Sahi “evrensel hukuk” diye bize yutturulan belgelerdeki “çocuk” kim? Evrensel hukukun, yaşamını değerli saydığı, yaşamını güvence altına aldığı çocuklar hangi milletlerin ve coğrafyaların çocukları? Gazze’de, Suriye’de, Irak’ta, Doğu Türkistan’da, Afrika’da öldürülen çocuklar neden “çocuk” sayılmıyor. Çocuk sayılmanın hangi kriterine sahip değiller?
Üzgünüm, aldatıldık, oyalandık ve parçalandık. İki milyar Müslüman, on beş milyon yahudinin vahşetine dur diyemiyor. Çareyi Amerika’dan veya Avrupa’dan umanlar, derin bir gaflet içerisinde olduklarının farkında dahi değiller. Müslümanların güvendikleri şer odakları bilakis ateşi harlamakla meşguller. Üstelik ebabil kuşları da gelmeyecek. Çünkü Müslümanlar fazlasıyla imkana sahipler. Eksik olan şey imkanla değil imanla alakalı. Dolayısıyla biz uyanmak, dirilmek ve değişmek arzusunda olmadığımız için Allah bizi değiştirmiyor. Bakınız Yüce Allah şöyle buyuruyor: “Bir toplum kendisindekini değiştirmedikçe Allah onlarda bulunanı değiştirmez” (Ra'd Suresi / 11. Ayet).

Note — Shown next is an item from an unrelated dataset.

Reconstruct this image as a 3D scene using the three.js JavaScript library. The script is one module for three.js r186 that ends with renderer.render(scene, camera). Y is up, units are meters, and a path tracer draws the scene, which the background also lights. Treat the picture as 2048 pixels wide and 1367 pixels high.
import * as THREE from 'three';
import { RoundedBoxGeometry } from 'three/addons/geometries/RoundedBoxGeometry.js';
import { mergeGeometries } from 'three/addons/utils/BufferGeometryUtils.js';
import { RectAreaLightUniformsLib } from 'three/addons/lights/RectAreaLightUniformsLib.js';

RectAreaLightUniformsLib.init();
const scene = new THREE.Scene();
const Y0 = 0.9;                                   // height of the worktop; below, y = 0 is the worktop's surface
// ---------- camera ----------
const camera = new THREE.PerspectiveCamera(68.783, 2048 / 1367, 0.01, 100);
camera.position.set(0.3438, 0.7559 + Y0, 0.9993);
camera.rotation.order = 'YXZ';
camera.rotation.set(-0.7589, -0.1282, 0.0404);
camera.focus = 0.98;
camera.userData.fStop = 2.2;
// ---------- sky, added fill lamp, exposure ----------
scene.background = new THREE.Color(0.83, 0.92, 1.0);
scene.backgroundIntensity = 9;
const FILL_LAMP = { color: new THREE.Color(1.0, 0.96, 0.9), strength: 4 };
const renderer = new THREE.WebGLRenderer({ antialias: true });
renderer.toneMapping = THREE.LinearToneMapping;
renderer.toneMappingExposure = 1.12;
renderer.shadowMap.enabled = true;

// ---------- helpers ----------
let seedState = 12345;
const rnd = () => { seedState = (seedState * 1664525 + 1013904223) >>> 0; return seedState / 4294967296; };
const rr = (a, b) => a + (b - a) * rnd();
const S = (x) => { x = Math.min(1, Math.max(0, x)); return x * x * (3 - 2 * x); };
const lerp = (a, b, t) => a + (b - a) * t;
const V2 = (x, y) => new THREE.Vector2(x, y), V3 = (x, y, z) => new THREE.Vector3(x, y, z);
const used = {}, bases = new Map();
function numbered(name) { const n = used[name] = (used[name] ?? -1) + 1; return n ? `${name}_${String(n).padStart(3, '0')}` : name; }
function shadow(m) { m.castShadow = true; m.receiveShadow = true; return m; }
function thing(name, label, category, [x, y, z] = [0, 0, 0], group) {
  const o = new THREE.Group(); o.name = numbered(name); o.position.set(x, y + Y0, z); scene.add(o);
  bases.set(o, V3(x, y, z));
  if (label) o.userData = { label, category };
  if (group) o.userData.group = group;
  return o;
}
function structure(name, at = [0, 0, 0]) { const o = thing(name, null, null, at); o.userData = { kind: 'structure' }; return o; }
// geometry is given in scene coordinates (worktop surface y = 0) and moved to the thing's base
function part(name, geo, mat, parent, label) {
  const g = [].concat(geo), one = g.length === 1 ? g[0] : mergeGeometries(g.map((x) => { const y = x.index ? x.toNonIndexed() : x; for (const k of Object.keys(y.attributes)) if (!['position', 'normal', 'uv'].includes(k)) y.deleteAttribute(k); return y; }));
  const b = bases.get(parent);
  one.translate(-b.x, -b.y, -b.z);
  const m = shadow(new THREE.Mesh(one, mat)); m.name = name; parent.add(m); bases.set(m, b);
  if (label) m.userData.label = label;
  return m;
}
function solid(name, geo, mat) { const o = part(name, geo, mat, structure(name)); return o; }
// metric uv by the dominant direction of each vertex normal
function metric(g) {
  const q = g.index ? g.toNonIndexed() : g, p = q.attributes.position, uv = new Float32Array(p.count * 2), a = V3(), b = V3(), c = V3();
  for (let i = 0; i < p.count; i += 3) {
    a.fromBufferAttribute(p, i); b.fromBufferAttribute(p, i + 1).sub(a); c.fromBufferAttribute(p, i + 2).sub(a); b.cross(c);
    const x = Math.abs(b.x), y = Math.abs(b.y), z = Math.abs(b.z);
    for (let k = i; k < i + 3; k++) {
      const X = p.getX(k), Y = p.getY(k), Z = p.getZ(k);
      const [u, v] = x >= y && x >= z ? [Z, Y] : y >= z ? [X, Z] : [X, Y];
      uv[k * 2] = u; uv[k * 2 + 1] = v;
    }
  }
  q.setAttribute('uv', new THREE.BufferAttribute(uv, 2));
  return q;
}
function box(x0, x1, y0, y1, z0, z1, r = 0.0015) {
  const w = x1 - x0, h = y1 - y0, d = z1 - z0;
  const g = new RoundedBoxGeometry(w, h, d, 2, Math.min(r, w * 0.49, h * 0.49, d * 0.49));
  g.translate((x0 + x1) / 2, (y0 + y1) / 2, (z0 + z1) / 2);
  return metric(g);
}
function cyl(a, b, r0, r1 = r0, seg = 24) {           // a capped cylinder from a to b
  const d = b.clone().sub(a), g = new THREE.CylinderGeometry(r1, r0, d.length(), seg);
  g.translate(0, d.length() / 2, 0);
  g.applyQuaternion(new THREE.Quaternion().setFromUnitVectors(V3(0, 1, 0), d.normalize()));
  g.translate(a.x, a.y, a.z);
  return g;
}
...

Diliyor ve umuyorum ki zalimler hak ettikleri karşılığı bizim elimizden bulacaklar. Buna inanıyor ve iman ediyorum. O büyük günü sabırsızlıkla bekliyor ve buradan tarihe bir not düşmek istiyorum. Terör devleti, çocuk katili israil, hak ettiği elim akıbeti, kahraman ve Müslüman Türklerin elinden bulacaktır. Amerika’dan aman dilenmelerinin sebebi budur. Yaklaşmakta olan acı akıbetlerinin farkındalar. Ne yapsalar boş, kader-i ilahinin önüne geçemeyecekler. İşte o gün geldiğinde, İslam’ın ve Türklerin çağı yeniden başlayacak. Çünkü her şey aslına rücu eder. Sözlerime Ulu Rabbimin, israiloğullarına ithafen Yûnus Suresinin 102. ayetindeki sözleriyle son veriyorum:
“Aslında onlar kendilerinden önce gelip geçenlerin günlerinin benzerini beklemekteler. De ki: “Bekleyin bakalım, ben de sizinle beraber bekliyorum!”